• [Given request]: Below are the records; give again exactly the lines from the one containing "Build this scene" through the one containing "PI = math.pi", leaving out pictures.

• [Extracted material]:
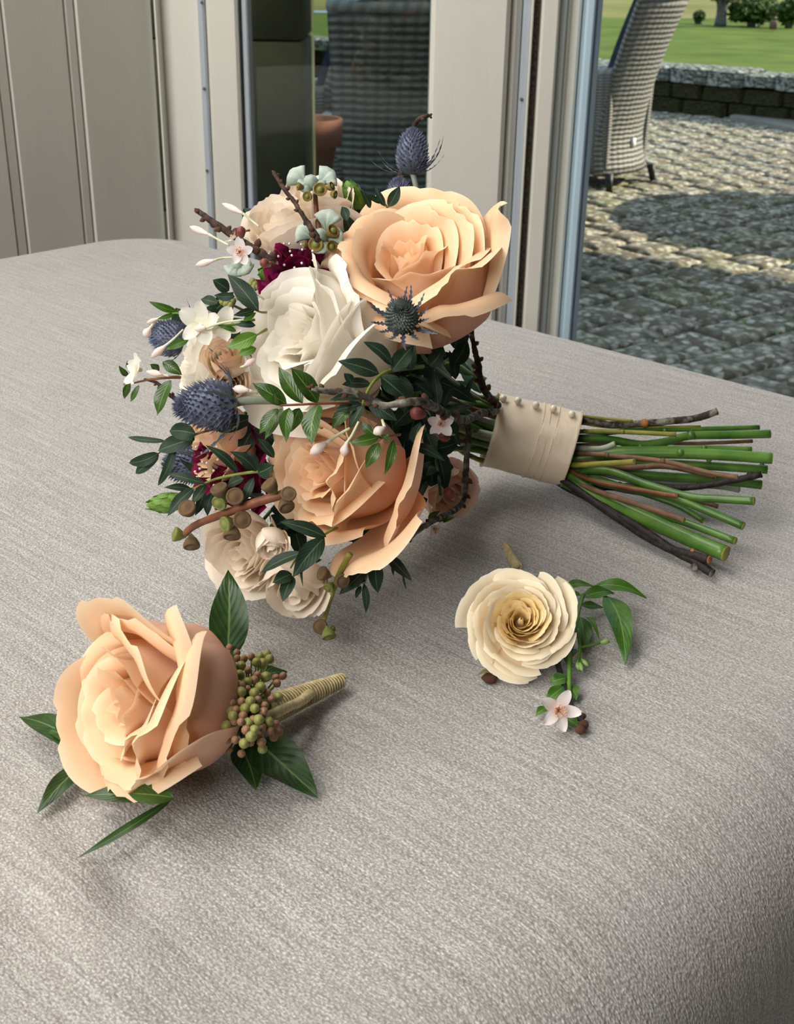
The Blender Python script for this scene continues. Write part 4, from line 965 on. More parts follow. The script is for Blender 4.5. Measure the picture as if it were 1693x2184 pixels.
sprig(bq, 'leaf_sprig', [(5, 1000, 820, .012), (5, 975, 850, .0), (5, 940, 930, -.002), (5, 915, 1000, -.004)], .0006, M_SPRIG, [
    (5, 975, 870, 990, 1056, 84, -.006), (5, 935, 905, 770, 1066, 84, -.004), (5, 920, 985, 830, 996, 36, -.006), (5, 912, 1000, 922, 1168, 42, -.006), (5, 895, 1015, 865, 1086, 30, -.004), (5, 960, 860, 872, 905, 70, .002), (5, 1040, 840, 1182, 988, 64, -.002),
    (5, 1075, 880, 1078, 960, 18, 0), (5, 1130, 950, 1150, 1036, 14, 0)], M_EUC, 'dark narrow-leaved sprig under the loose peach petal')
sprig(bq, 'leaf_sprig', [(5, 1260, 690, .012), (5, 1320, 650, .004)], .0005, M_SPRIG, [(5, 1320, 650, 1436, 622, 44, 0), (5, 1270, 640, 1340, 592, 36, .004)], M_MYR, 'single green leaf beside the lower twig')
sprig(bq, 'leaf_sprig', [(2, 1060, 1080, .014), (2, 1000, 1070, .0), (2, 840, 980, .0), (2, 720, 1000, .002)], .0006, M_SPRIG, [
    (2, 1008, 1070, 792, 815, 128, -.010), (2, 800, 930, 685, 852, 100, -.004), (2, 842, 965, 695, 960, 62, -.008), (2, 722, 1015, 605, 985, 80, .0), (2, 745, 1120, 650, 1065, 80, .004), (2, 980, 1060, 830, 1100, 56, -.004), (2, 985, 1170, 850, 1170, 58, -.004)], M_EUC, 'dark leaves left of the ivory rose')
sprig(bq, 'leaf_sprig', [(2, 1060, 1200, .01), (2, 990, 1240, -.004)], .0008, M_SPRIG, [(2, 995, 1235, 783, 1322, 108, -.012), (2, 990, 1330, 860, 1380, 70, .002)], M_LITE, 'bright green leaf left of the ivory rose')
sprig(bq, 'jasmine_sprig', [(2, 980, 1130, .0), (2, 780, 1170, -.008), (2, 600, 1120, -.010), (2, 430, 1085, -.004), (2, 310, 1120, 0)], .0007, M_VINE, [
    (2, 440, 1075, 240, 1003, 54, 0), (2, 420, 1090, 300, 1125, 36, -.002), (2, 660, 1140, 630, 1045, 30, -.010), (2, 850, 1210, 740, 1180, 40, -.010), (2, 520, 1270, 360, 1340, 60, -.004), (2, 900, 1140, 990, 1080, 44, -.008)], M_VINE, 'jasmine vine running out to the left')
sprig(bq, 'jasmine_sprig', [(3, 460, 320, .012), (3, 390, 320, .004), (3, 250, 335, .0), (3, 140, 360, 0)], .0009, M_STEMR, [
    (3, 392, 340, 300, 585, 130, -.004), (3, 110, 355, 72, 472, 52, -.002), (3, 175, 375, 115, 492, 48, -.002), (3, 100, 312, 33, 238, 42, 0), (3, 118, 275, 93, 203, 30, 0), (3, 340, 210, 475, 305, 86, .004), (3, 310, 285, 250, 228, 60, .002), (3, 135, 345, 60, 375, 26, 0)],
    M_MYR, 'jasmine shoot with a hanging leaf at the far left')
sprig(bq, 'leaf_sprig', [(1, 900, 700, .02), (1, 860, 640, .012), (1, 830, 600, .01)], .0007, M_SPRIG, [(1, 872, 645, 942, 515, 70, .004), (1, 850, 640, 785, 515, 44, .01), (1, 760, 650, 700, 540, 50, .012), (1, 620, 730, 585, 640, 60, .012), (1, 830, 620, 720, 560, 40, .012)], M_EUC, 'small leaves behind the top peach rose')
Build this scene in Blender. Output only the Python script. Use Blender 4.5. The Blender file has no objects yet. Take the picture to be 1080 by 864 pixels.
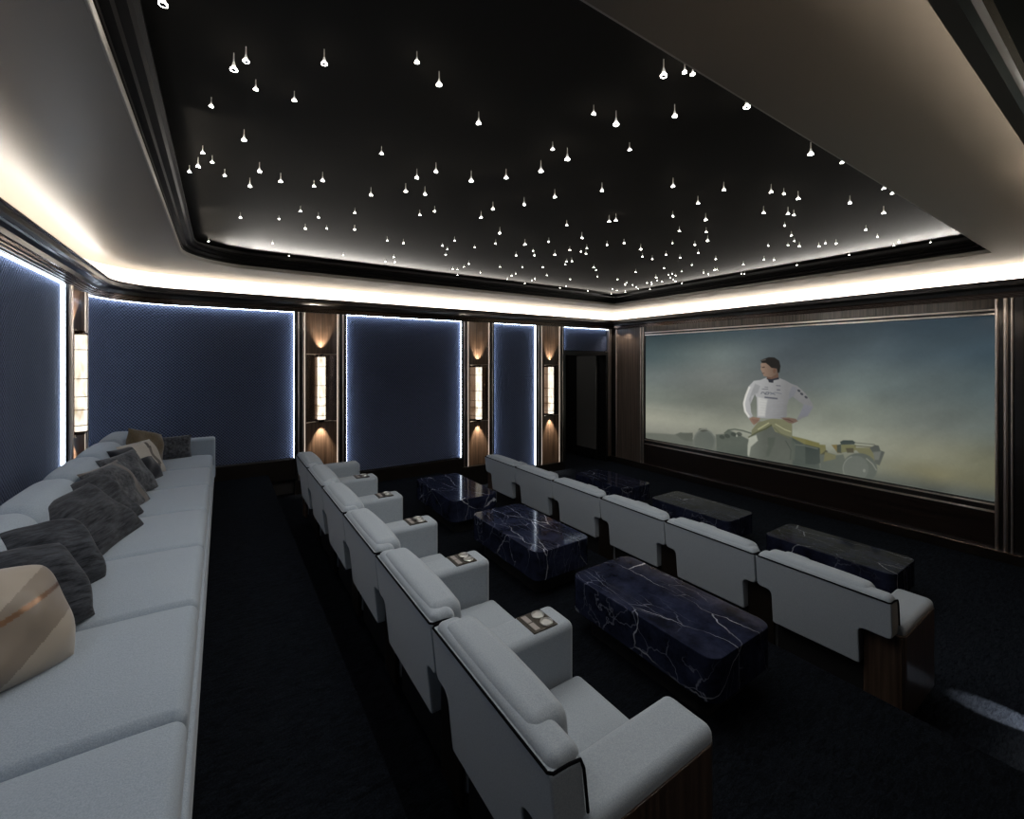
import bpy, math, random
import numpy as np
from mathutils import Vector, Matrix

random.seed(7)
SC = bpy.context.scene
COL = SC.collection
S = 2.4 / 2.1            # every length below is in design units; the finished scene is scaled to metres by S
PI = math.pi

# ------------------------------------------------------------------ camera numbers
F = 460.2
TH = math.radians(33.62)
ST, CT = math.sin(TH), math.cos(TH)
HZ = 380.5
CAMZ = 2.1


def ray(px, py):
    u = (px - 540) / F
    v = (HZ - py) / F
    return ST + u * CT, CT - u * ST, v


def at_x(px, X):          # position along Y where the sight line meets the plane x = X
    a, b, v = ray(px, 0)
    return X * b / a


def at_y(px, Y):
    a, b, v = ray(px, 0)
    return Y * a / b


def at_z(px, py, z):
    a, b, v = ray(px, py)
    t = (z - CAMZ) / v
    return a * t, b * t


# ------------------------------------------------------------------ materials
def new_mat(name):
    m = bpy.data.materials.new(name)
    m.use_nodes = True
    nt = m.node_tree
    b = nt.nodes['Principled BSDF']
    return m, nt, b


def simple(name, col, rough=.5, metal=0., spec=.5, coat=0., sheen=0.):
    m, nt, b = new_mat(name)
    b.inputs['Base Color'].default_value = (*col, 1)
    b.inputs['Roughness'].default_value = rough
    b.inputs['Metallic'].default_value = metal
    b.inputs['Specular IOR Level'].default_value = spec
    b.inputs['Coat Weight'].default_value = coat
    b.inputs['Coat Roughness'].default_value = .08
    b.inputs['Sheen Weight'].default_value = sheen
    return m


def node(nt, kind, **kw):
    n = nt.nodes.new(kind)
    for k, v in kw.items():
        if k.startswith('i_'):
            n.inputs[k[2:].replace('_', ' ')].default_value = v
        else:
            setattr(n, k, v)
    return n


def ramp(nt, stops):
    r = nt.nodes.new('ShaderNodeValToRGB')
    e = r.color_ramp.elements
    while len(e) < len(stops):
        e.new(.5)
    for k, (p, c) in enumerate(stops):
        e[k].position = p
        e[k].color = (*c, 1) if len(c) == 3 else c
    return r


def emit(name, col, strength):
    m, nt, b = new_mat(name)
    b.inputs['Base Color'].default_value = (*[min(1, c) for c in col], 1)
    b.inputs['Emission Color'].default_value = (*col, 1)
    b.inputs['Emission Strength'].default_value = strength
    return m


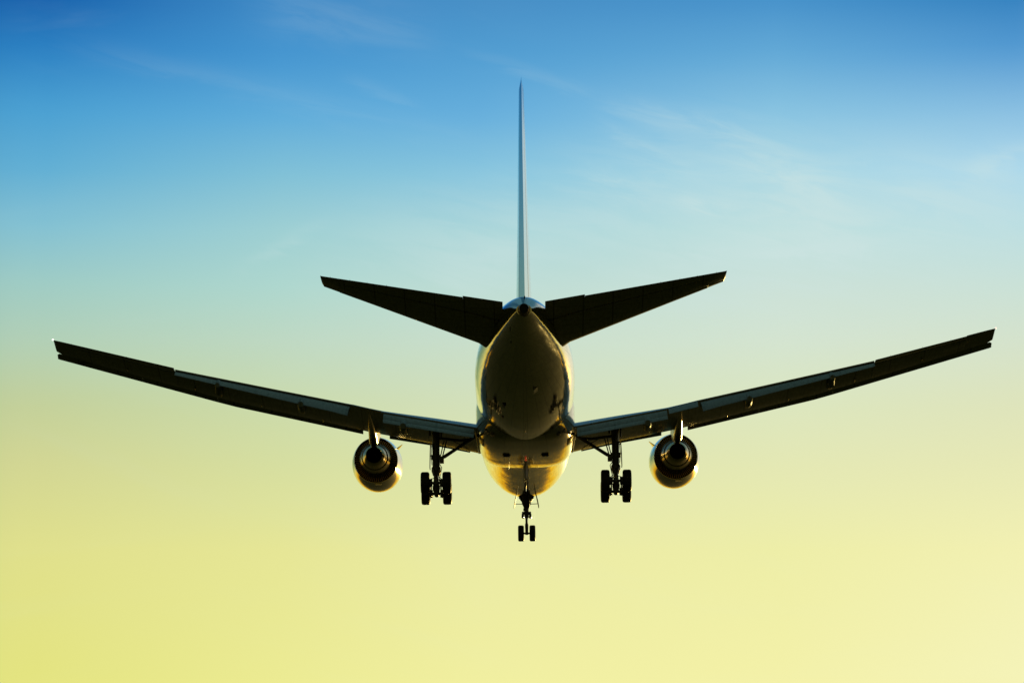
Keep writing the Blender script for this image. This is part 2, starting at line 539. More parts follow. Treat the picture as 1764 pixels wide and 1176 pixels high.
# small things on the belly
def slot(name, x, s, dx, ds, mat='dark', parent=None, th=0.03):
    b = bmesh.new()
    z0 = bot(s, x)
    n_ = Vector((2 * x / 6.3, 0, (z0) / 7.3)).normalized()
    e = 0.4
    slope = (bot(s + e, x) - bot(s - e, x)) / (2 * e)
    tdir = Vector((0, -1, slope)).normalized()
    side = n_.cross(tdir).normalized()
    n_ = tdir.cross(side).normalized()
    if n_.z > 0:
        n_ = -n_
    m3 = Matrix((side, tdir, n_)).transposed().to_4x4()
    mat4 = Matrix.Translation(P(x, s, z0)) @ m3 @ Matrix.Diagonal((dx, ds, th, 1))
    bmesh.ops.create_cube(b, size=1.0, matrix=mat4)
    bevel(b, 0.006, 1)
    return link(name, b, mat, parent or fus, 30)


slot('outflow_valve', -1.10, 40.6, 0.34, 0.5)
slot('vent_opening', -1.15, 38.3, 0.16, 0.35)
slot('vent_opening', -0.66, 51.2, 0.05, 0.5)
slot('vent_opening', -0.64, 49.7, 0.07, 0.25)
slot('access_panel', 0.6, 43.5, 0.5, 0.6, 'skin', th=0.012)


def blade(name, s, h, ln, th, z0, mat='dark', parent=None, x=0.0):
    b = bmesh.new()
    rs = []
    for f, k in ((-0.1, 1.0), (0.35, 0.9), (0.75, 0.72), (1.0, 0.5)):
        zz = z0 - h * f
        le = s - ln / 2 + 0.45 * ln * max(f, 0)
        te = le + ln * k
        rs.append([P(x, te, zz), P(x + th / 2 * k, (le + te) / 2, zz), P(x, le, zz), P(x - th / 2 * k, (le + te) / 2, zz)])
    loft(b, rs)
    return link(name, b, mat, parent or fus, 0)


blade('antenna', 12.0, 0.34, 0.4, 0.05, bot(12.0), 'chrome')
blade('drain_mast', 36.9, 0.30, 0.3, 0.05, bot(36.9), 'chrome')

# wing-to-body fairing
FAIR = [(18.6, 1.9, 0.6, -2.15), (19.8, 2.38, 1.1, -2.62), (21.5, 2.52, 1.4, -2.80), (24, 2.56, 1.5, -2.89), (28, 2.56, 1.5, -2.92), (30, 2.50, 1.3, -2.89), (31.5, 2.34, 0.9, -2.82), (32.8, 2.0, 0.2, -2.73), (33.6, 1.5, -0.6, -2.60)]
bm = bmesh.new()
loft(bm, [superring(18.6 + 15.0 * k / 44, *interp(FAIR, 18.6 + 15.0 * k / 44), n=96, ex=2.2, exb=3.7) for k in range(45)])
fair = link('belly_fairing', bm, 'fairing', jet, 40)
for sx, dz in ((-1, 0.0), (1, 0.0)):
    bm = bmesh.new()
    box(bm, (sx * 1.0, 28.0, -2.93), (0.42, 0.5, 0.16))
    bevel(bm, 0.05)
    link('air_scoop', bm, 'fairing', fair, 30)
    bm = bmesh.new()
    box(bm, (sx * 1.0, 28.22, -2.945), (0.32, 0.12, 0.085))
    link('scoop_opening', bm, 'dark', fair, 0)
bm = bmesh.new()
bmesh.ops.create_uvsphere(bm, u_segments=16, v_segments=10, radius=0.065, matrix=Matrix.Translation(P(0, 26.5, -2.98)))
link('beacon_light', bm, 'red_light', fair, 60)
blade('antenna', 21.0, 0.62, 0.9, 0.24, -2.76, 'dark', fair)
blade('drain_mast', 23.0, 0.25, 0.4, 0.05, -2.84, 'chrome', fair, x=-0.9)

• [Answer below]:
Build this scene in Blender. Output only the Python script. Use Blender 4.5. The Blender file has no objects yet. Take the picture to be 1080 by 864 pixels.
import bpy, math, random
import numpy as np
from mathutils import Vector, Matrix

random.seed(7)
SC = bpy.context.scene
COL = SC.collection
S = 2.4 / 2.1            # every length below is in design units; the finished scene is scaled to metres by S
PI = math.pi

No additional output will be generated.